It's not going to burst, it's an incredible marketing opportunity that will invade our privacy until and unless we make it illegal. Every screen, camera, vehicle, tool will call home and report everything about you so that the company that sold you the item can make a buck.
Unless they can show an obvious advantage people aren't going to pay more to be spied on.
The reason that smartphones became so ubiquitous was because they were useful products that actually had capabilities that were attractive to the general public it was only afterwards that they started to be used for spying. It doesn't work the other way around you can't make a spy product and expect people to buy it.

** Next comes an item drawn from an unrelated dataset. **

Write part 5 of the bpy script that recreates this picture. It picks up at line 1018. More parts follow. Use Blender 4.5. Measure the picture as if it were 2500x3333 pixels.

If we ever actually manage to create a artificial general intelligence probably.
Right now I personally think the worst of it is that companies and governments have called our bluff, and figured out that as a whole we don't care enough to do anything about any of it. They can sell our data, track what and where we watch, shove ads in front of our eyeballs 24x7. Take away our right to protect ourselves legally, we'll just click OK and keep going.
It's not just AI though, it's all data centers. Including all the corporate stuff that has nothing to do with AI.
The company I work for has computers in data centers all over the world doing all sorts of stuff. Some of it is AI sure, but a lot of it is for remote networking or processing of large data sets, a lot of it is to do with scientific research and security research. That was going up even before AI came along.